Um dia eu li que quando duas pessoas adultas se apaixonam, é porque a criança interior das duas se encontraram e brincam juntas. Não me refiro, em menor grau e hipótese, que crianças devem e podem se apaixonar por outras. Devemos ser totalmente contra incentivar atitudes e brincadeiras que colocam crianças como “namoradinhas”. Explico melhor sobre o que me refiro, vamos lá!
Nos ambientes públicos ou festas que estou, gosto sempre de reparar nas crianças presentes, suas brincadeiras e suas etapas. No começo, elas se entreolham desconfiadas. Buscam se agarrar na saia da mãe ou na perna do pai. Ansiosas por um convite, que tarda mais não falta: “vamos brincar?”. Depois disso, um solo de criatividade e energias infinitas é lavrado, fecundando uma extensiva semeadura de possibilidades horizontais! Horizontais que digo no sentido que todos são iguais durante a brincadeira, seguem as mesmas regras e têm a autonomia de propor rumos mais divertidos. Quando alguém não aceita brincar em conciliação com o outro, tornando a brincadeira vertical, logo fica brincando sozinha. Acho incrível o inesgotável repertório de possibilidades que elas criam em pouco espaço e poucos materiais para se chamar de brinquedo. Enquanto rezam para que demore cada vez mais, a hora de ir embora e se despedir daqueles que investiram uma vida inteira de histórias fabulosas dentro de poucas horas.
Tudo me soa que o processo de “crescer” é perder essa capacidade de baixar a guarda perante o outro, essa espontaneidade em ver diversão nas coisas, o rejeitar do convite. Vamos ficando cada vez mais parados, menos apurados em ser criativos. Escondemos essa criança que cada um foi de nós mesmos, como se fosse um adulto pique esconde mas que ninguém está nos procurando no fim.

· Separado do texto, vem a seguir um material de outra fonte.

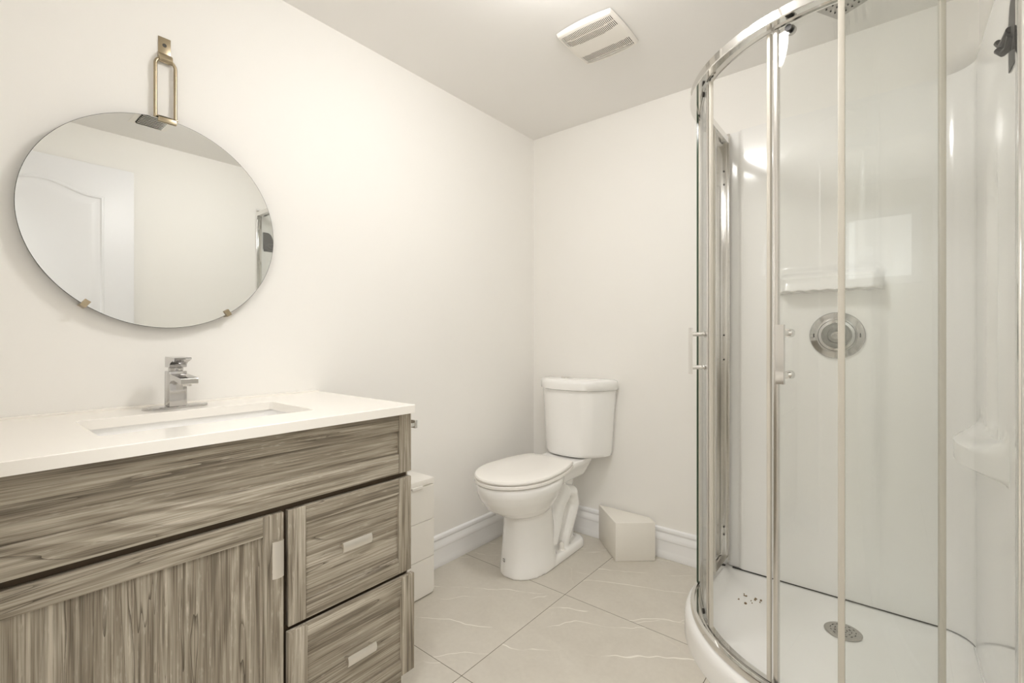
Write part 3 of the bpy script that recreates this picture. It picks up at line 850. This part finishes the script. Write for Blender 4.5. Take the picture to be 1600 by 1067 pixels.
m = MB(); m.box(ACX-RF-.0035, ACX-RF+.0035, -.3545, -.3522, .105, 1.962); m.build('glass_edge', M['glassedge'], g, smooth=False)
m = MB(); m.box(ACX-RF+.004, ACX-RF+.016, -.356, -.338, .116, 1.955, .002); m.build('edge_seal', M['seal'], g, angle=30)
m = MB(); m.box(1.574, WX-.013, ACY-RF-.003, ACY-RF+.003, .105, 1.962); g = m.build('fixed_panel', M['glass'], t, smooth=False)
m = MB(); m.box(1.573, 1.588, ACY-RF-.004, ACY-RF+.008, .116, 1.955, .003); m.build('edge_seal', M['seal'], g, angle=30)
def arcp(R, deg): a = math.radians(deg); return Vector((ACX-R*math.cos(a), ACY-R*math.sin(a), 0))
def door_glass(a0, a1, lead, trail, hdeg, low=True):
    n = 30; m = MB(); ZB, ZT = .118, 1.955
    rings = []
    for k in range(n+1):
        a = a0+(a1-a0)*k/n; i, o = arcp(RD-.003, a), arcp(RD+.003, a)
        rings.append([(i.x, i.y, ZB), (o.x, o.y, ZB), (o.x, o.y, ZT), (i.x, i.y, ZT)])
    m.loft(rings); d = m.build('sliding_door', M['glass'], t, angle=40)
    def strip(deg, sgn, wd, name, mat, thick=.007):
        m = MB(); da = math.degrees(wd/RD)*sgn
        q = [arcp(RD-thick, deg), arcp(RD+thick, deg), arcp(RD+thick, deg+da), arcp(RD-thick, deg+da)]
        m.loft([[(p.x, p.y, z) for p in q] for z in (ZB-.006, ZT-.004)])
        bmesh.ops.bevel(m.bm, geom=[e for e in m.bm.edges if abs(e.verts[0].co.z-e.verts[1].co.z) > .5], offset=.002, segments=2, affect='EDGES', profile=.5)
        return m.build(name, mat, d, angle=30)
    s1 = 1 if trail > lead else -1
    strip(lead, s1, .013, 'edge_strip', M['satin']); strip(lead-s1*1.0, -s1, .011, 'edge_seal', M['seal'], .006)
    strip(trail, -s1, .012, 'edge_seal', M['seal'], .006)
    # handle
    m = MB()
    for zz in (.985, 1.100):
        p, q = arcp(RD+.003, hdeg), arcp(RD+.050, hdeg); p.z = q.z = zz
        m.cyl(p, q, .0075, 18); p2 = arcp(RD+.010, hdeg); p2.z = zz; m.cyl(p, p2, .011, 18)
    q0, q1 = arcp(RD+.048, hdeg), arcp(RD+.057, hdeg); tg = Vector((-(q1-q0).normalized().y, (q1-q0).normalized().x, 0))
    ring = [q0-tg*.0105, q1-tg*.0105, q1+tg*.0105, q0+tg*.0105]
    m.loft([[(p.x, p.y, z) for p in ring] for z in (.962, 1.122)])
    m.build('handle', M['chrome'], d, angle=30)
    for zz in (.985, 1.100):
        m = MB(); p, q = arcp(RD-.004, hdeg), arcp(RD-.010, hdeg); p.z = q.z = zz; m.cyl(p, q, .012, 20); m.build('washer', M['washer'], d)
    for deg in (lead+s1*5, trail-s1*6):
        for zz in ((.132, 1.938) if low else (1.938,)):
            m = MB(); p, q = arcp(RD-.004, deg), arcp(RD-.016, deg); p.z = q.z = zz
            m.cyl(p, q, .012, 20); m.build('roller', M['steel'], d)
            m = MB(); p, q = arcp(RD+.004, deg), arcp(RD+.010, deg); p.z = q.z = zz; m.cyl(p, q, .009, 20); 
            m.build('roller_cap', M['black'], d)
door_glass(-10, 36.5, 36.5, -10, 32.5)
door_glass(70.5, 114.5, 70.5, 114.5, 75.3, False)

for o in bpy.data.objects:
    if '_b' in o: del o['_b']
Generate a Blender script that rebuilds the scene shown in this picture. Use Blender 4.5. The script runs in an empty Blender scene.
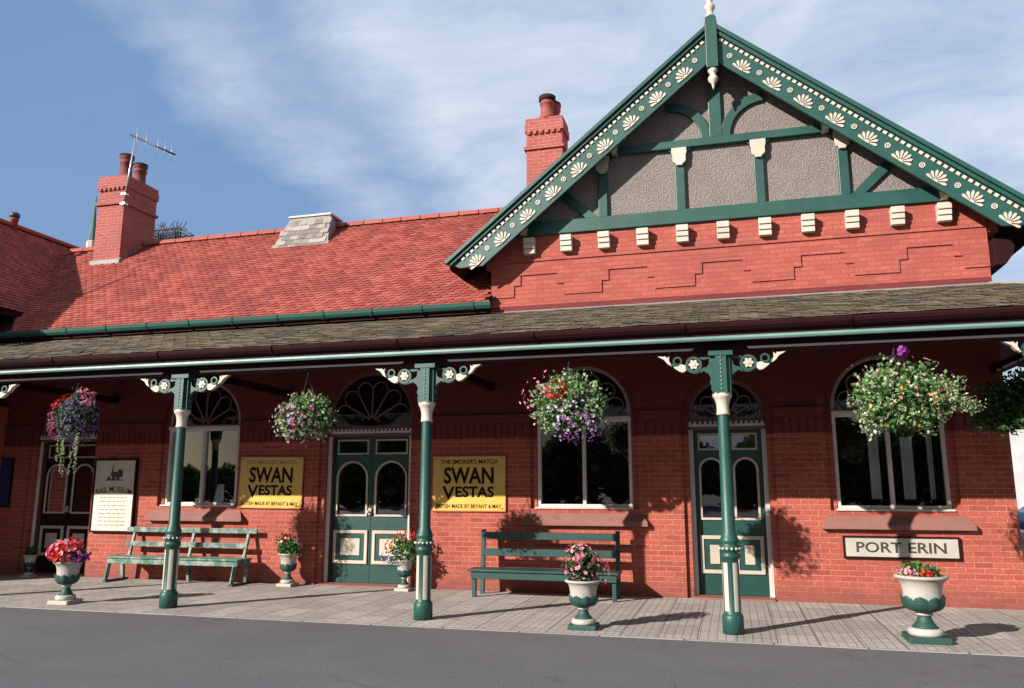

Tem alguns ínfimos e íntimos momentos em que alguém nos encontra, grita nosso nome e conta 1,2,3. Ficamos espantados quando alguém encontra aquela criança escondida, que nem nós lembrávamos onde ela estava (criança pensa em cada esconderijo que só quem brincou sabe). Quando alguém nos encontra, é preciso saber inverter os papéis e estar disposto procurar a outra criança também. Toda brincadeira há de ser recíproca. O caminho que parte dessa petulância em nos vermos brincando mesmo velhos, inflexíveis, lentos e burocráticos… nos conduz ao inventário da mais absoluta e singela paixão. Não digo também que toda brincadeira há de resultar numa paixão, mas toda paixão com certeza se originou numa quebra de gelo entre duas antigas crianças. Brincando com cuidado com sentimentos do outro, como crianças compartilhando brinquedos. Os sentimentos são os brinquedos abstratos com que ainda permitimos e são capazes de nos entreter. Manuseando os do outro, com mesmo cuidado que com os nossos. Não concordo quando associam “brincar com sentimentos” com algo irresponsável.
Lembro que eu não brincava muito com outras pessoas, gostava de brincar mais sozinho. Tinha medo de não ser capaz de entrar nas brincadeiras, alguém discordar do meu propor novos rumos ou rirem dos meus brinquedos. Não existe nada pior do que os outros rirem dos seus brinquedos, aquilo que te diverte na mais sensível intimidade. Porém só eu sabia, o quão longe minha mente estava disposta a viajar numa diversão. Esse medo de brincar me acompanhou muito depois de crescer, me fazendo rejeitar convites e oportunidades de experimentações únicas.
Ainda em passos lentos e medrosos, hoje me apaixono, me permito e me fiscalizo a brincar cada vez mais. Importo milhares de brinquedos / sentimentos que ainda nem sei manuseá-los ou para que servem, mas estou disposto a aprender e me reinventar criança, juntamente com outra criança crescida que me achou e gritou meu nome (Otávio 1,2,3). Ela soube me achar, onde eu nem sonhava ainda existir possibilidade de brincadeira. Espero que não me chamem tão cedo para ir embora.